As I said, these are just some of the applications that are included, that you may need, and till now nothing is mixed with your pure KDE environment :)

Since we installed pretty much everything we wanted, let’s go over services again.

Step 11.

Now, that we have it all sort out, let’s go over our services. After all those changes, when you run “rcconf” it should look something like:

[*] acpid
[*] dhcdbd
[*] hal
[*] kde-guidance
[*] kdm
[*] klogd
[*] mysql
[*] network-manager
[*] network-manager-dispatcher
[*] preload
[*] sysklogd
[ ] atd
[ ] avahi-daemon
[ ] cron
[ ] dirmngr
[ ] discover
[ ] exim4
[ ] fam
[ ] mysql-ndb
[ ] mysql-ndb-mgm
[ ] nfs-common
[ ] openbsd-inetd

Ater it’s all like this. That’s pretty much it. You can tweak it more, but absolutely much more in detail with “sysvconfig“. But after this point I’m not gonna gurantee anything on how successful you’re gonna be and etc … So I’d stay with all this coniguration we have seen so far.

Step 12.

This is the last step. After all your system has been configured marvelously, you’ll prolly turn on some major looks/appearance change/tweaking. First off, I think you should definetely download and install “K Menu Gnome” and “Debian Menu Icons”. Which can be found under FoolControl Downloads. This step is completely optional, and as you can see I haven’t covered Compiz-Fusion here. I already wrote about that, and if you want Compiz on this thing, please come here.

Author notes

It actually took me few hours to write this, and I’d say some 2500 hours working on it, planning it, “designing” it. For what? It may be for nothing at all, few interested heads might appear and find all of this interesting, maybe even say let’s start working on it, a lot could happend and still nothing at all.
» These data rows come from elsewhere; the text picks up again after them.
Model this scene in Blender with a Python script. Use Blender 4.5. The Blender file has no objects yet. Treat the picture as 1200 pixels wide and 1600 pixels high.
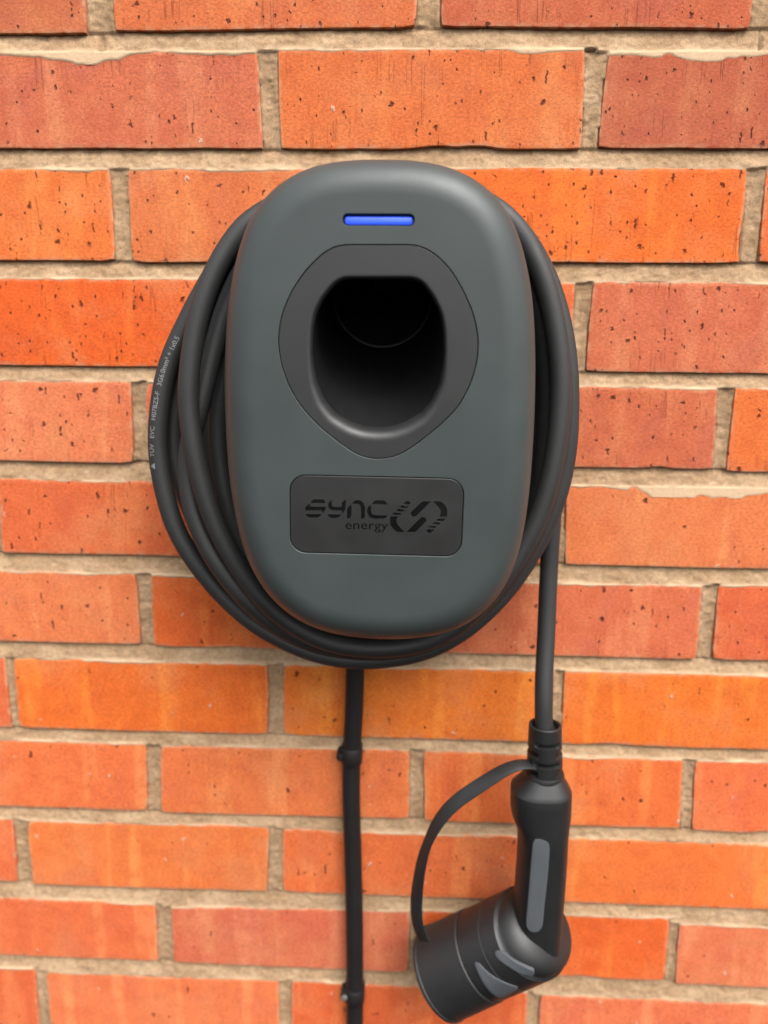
import bpy, bmesh, math, random
import numpy as np
from mathutils import Vector, Matrix

S = bpy.context.scene
COL = S.collection
RNG = random.Random(11)
MM = 0.001

# ------------------------------------------------------------------ camera, sky, sun, exposure
cam_data = bpy.data.cameras.new('camera')
cam = bpy.data.objects.new('camera', cam_data)
COL.objects.link(cam)
S.camera = cam
cam_data.sensor_fit = 'VERTICAL'
cam_data.sensor_height = 36.0
cam_data.lens = 36.0 * 1150.0 / 1600.0
cam_data.clip_start = 0.01
cam_data.clip_end = 50.0
cam.matrix_world = Matrix(((0.999224, -0.018327, 0.034867, 0.019853), (0.037806, 0.197695, -0.979534, -0.559853), (0.011059, 0.980092, 0.198234, 1.044742), (0.000000, 0.000000, 0.000000, 1.000000)))
cam_data.dof.use_dof = True
cam_data.dof.focus_distance = 0.460
cam_data.dof.aperture_fstop = cam_data.lens * MM / 0.0068

SUN_EL, SUN_AZ = math.radians(56), math.radians(150)     # azimuth clockwise from +Y
world = bpy.data.worlds.new('World')
S.world = world
world.use_nodes = True
wt = world.node_tree
wt.nodes.clear()
wo = wt.nodes.new('ShaderNodeOutputWorld')
bg = wt.nodes.new('ShaderNodeBackground')
hs = wt.nodes.new('ShaderNodeHueSaturation')
sky = wt.nodes.new('ShaderNodeTexSky')
sky.sky_type = 'NISHITA'
sky.sun_disc = False
sky.sun_elevation = SUN_EL
sky.sun_rotation = SUN_AZ
sky.air_density = 1.0
sky.dust_density = 6.0
sky.ozone_density = 1.0
hs.inputs['Saturation'].default_value = 0.25
bg.inputs['Strength'].default_value = 0.145
wt.links.new(sky.outputs[0], hs.inputs['Color'])
wt.links.new(hs.outputs[0], bg.inputs['Color'])
wt.links.new(bg.outputs[0], wo.inputs['Surface'])

sun_data = bpy.data.lights.new('sun', 'SUN')
sun_data.energy = 0.8
sun_data.angle = math.radians(50)
sun_data.color = (1.0, 0.97, 0.92)
sun = bpy.data.objects.new('sun', sun_data)
COL.objects.link(sun)
sdir = Vector((math.sin(SUN_AZ) * math.cos(SUN_EL), math.cos(SUN_AZ) * math.cos(SUN_EL), math.sin(SUN_EL)))
sun.rotation_euler = (-sdir).to_track_quat('-Z', 'Y').to_euler()
sun.location = (0, -2, 4)

S.view_settings.view_transform = 'Standard'
S.view_settings.look = 'None'
S.view_settings.exposure = 1.3
S.view_settings.gamma = 1.0
S.render.engine = 'CYCLES'
S.cycles.use_denoising = True
S.cycles.max_bounces = 8

# ------------------------------------------------------------------ helpers
def srgb(r, g, b, k=1.0):
    f = lambda v: (v / 255 / 12.92 if v / 255 <= 0.04045 else ((v / 255 + 0.055) / 1.055) ** 2.4) * k
    return (f(r), f(g), f(b), 1.0)

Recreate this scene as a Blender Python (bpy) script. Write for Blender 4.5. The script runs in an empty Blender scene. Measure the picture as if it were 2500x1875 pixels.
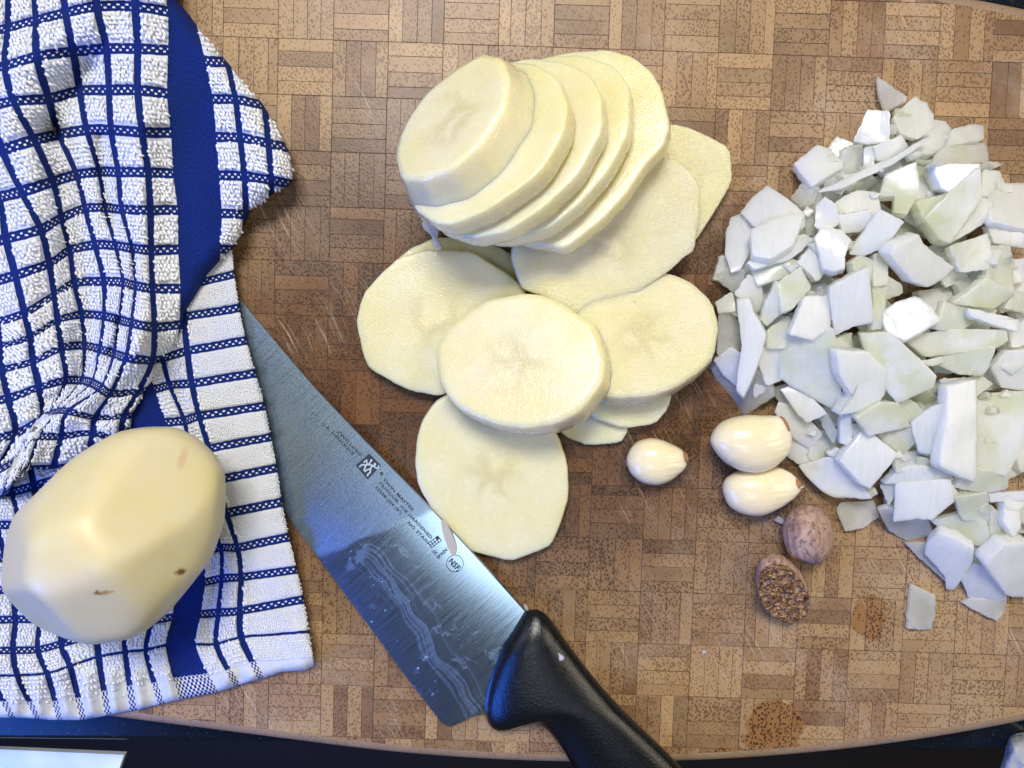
import bpy, bmesh, math, random
import numpy as np
from mathutils import Vector, Matrix, noise as mnoise

random.seed(7)
rng = np.random.default_rng(7)
scene = bpy.context.scene
COL = scene.collection
R = math.radians

# ------------------------------------------------------------------ camera
F_PX = 1888.0            # focal length in pixels of the 2500 px wide photograph
DIST = 0.302             # metres from lens to the middle of the board
TILT = R(3.2)
CAM = Vector((0.0, DIST * math.sin(TILT), DIST * math.cos(TILT)))
cd = bpy.data.cameras.new('camera')
cd.sensor_width = 36.0
cd.lens = 36.0 * F_PX / 2500.0
cd.clip_start = 0.01
cd.clip_end = 50.0
cam = bpy.data.objects.new('camera', cd)
cam.location = CAM
cam.rotation_euler = (-TILT, 0, 0)
COL.objects.link(cam)
scene.camera = cam

# ------------------------------------------------------------------ world, lamps, exposure
w = bpy.data.worlds.new('World')
scene.world = w
w.use_nodes = True
w.node_tree.nodes['Background'].inputs[0].default_value = (0.82, 0.88, 1.0, 1)
w.node_tree.nodes['Background'].inputs[1].default_value = 0.085

def area(name, loc, target, size, power, color, spread=180):
    l = bpy.data.lights.new(name, 'AREA')
    l.shape = 'RECTANGLE'
    l.size, l.size_y = size
    l.energy = power
    l.color = color
    l.spread = R(spread)
    o = bpy.data.objects.new(name, l)
    o.location = loc
    o.rotation_euler = (Vector(target) - Vector(loc)).to_track_quat('-Z', 'Y').to_euler()
    COL.objects.link(o)
    return o

area('ceiling_light', (-0.10, 0.60, 1.15), (0, 0, 0), (0.50, 0.28), 15.5, (1.0, 0.955, 0.90))
area('ceiling_light', (-0.12, -0.42, 1.25), (0, 0, 0), (0.50, 0.26), 1.8, (0.74, 0.87, 1.0))
area('window_light', (-0.85, -0.62, 0.50), (-0.05, -0.06, 0.01), (0.5, 0.4), 9.5, (0.03, 0.17, 1.0))
area('window_light', (-0.95, 0.30, 0.75), (-0.1, 0.05, 0), (0.6, 0.6), 2.2, (0.62, 0.74, 1.0))
area('ceiling_light', (0.85, 0.05, 0.9), (0.1, 0, 0), (0.5, 0.5), 4.2, (1.0, 0.90, 0.72))

scene.view_settings.view_transform = 'Standard'
scene.view_settings.look = 'None'
scene.view_settings.exposure = 0.08
scene.view_settings.gamma = 1.0

# ------------------------------------------------------------------ geometry of the view
ROT = Matrix.Rotation(-TILT, 3, 'X')

def ray(px, py):
    return ROT @ Vector(((px - 1250.0) / F_PX, -(py - 937.5) / F_PX, -1.0))

def P(px, py, z=0.0):
    """point of the place at height z (mm above the board) seen at photograph pixel px, py"""
    d = ray(px, py)
    return CAM + d * ((z * 0.001 - CAM.z) / d.z)

def Pn(px, py, z):
    """numpy version of P: arrays in, (n,3) array out"""
    px = np.asarray(px, float); py = np.asarray(py, float); z = np.asarray(z, float)
    x = (px - 1250.0) / F_PX; y = -(py - 937.5) / F_PX
    c, s = math.cos(-TILT), math.sin(-TILT)
    dx = x; dy = c * y + s; dz = s * y - c
    t = (z * 0.001 - CAM.z) / dz
    return np.stack([CAM.x + dx * t, CAM.y + dy * t, CAM.z + dz * t], -1)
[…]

But one thing I’m sure of in all of this, that I spend this time trying to benefit overall Linux, Debian and Open Source community, and maybe I didn’t do anything at all. But I kinda tried. I really hope I’ll be able to make it to DebConf8 this August, because I’d really like to talk some things over.

I honestly do think how one Debian desktop should look like. The more people can actually try this “variant” the better, the more comments the better. In meantime tho, all I can say is enjoy :)

March 31 update

Heh, ok so I couldn’t make final switch to kopete so I added pidgin and all its plugins I’m using.

April 5 update

Ok, now what I’m doing is actually I’m on Debian stable (etch), but my applications are all coming from the testing resp. So you can just install stable, stay on it put testing resp in your /etc/apt/sources.list and install all of your apps from testing resp.

I seriously do find this is the best option so far.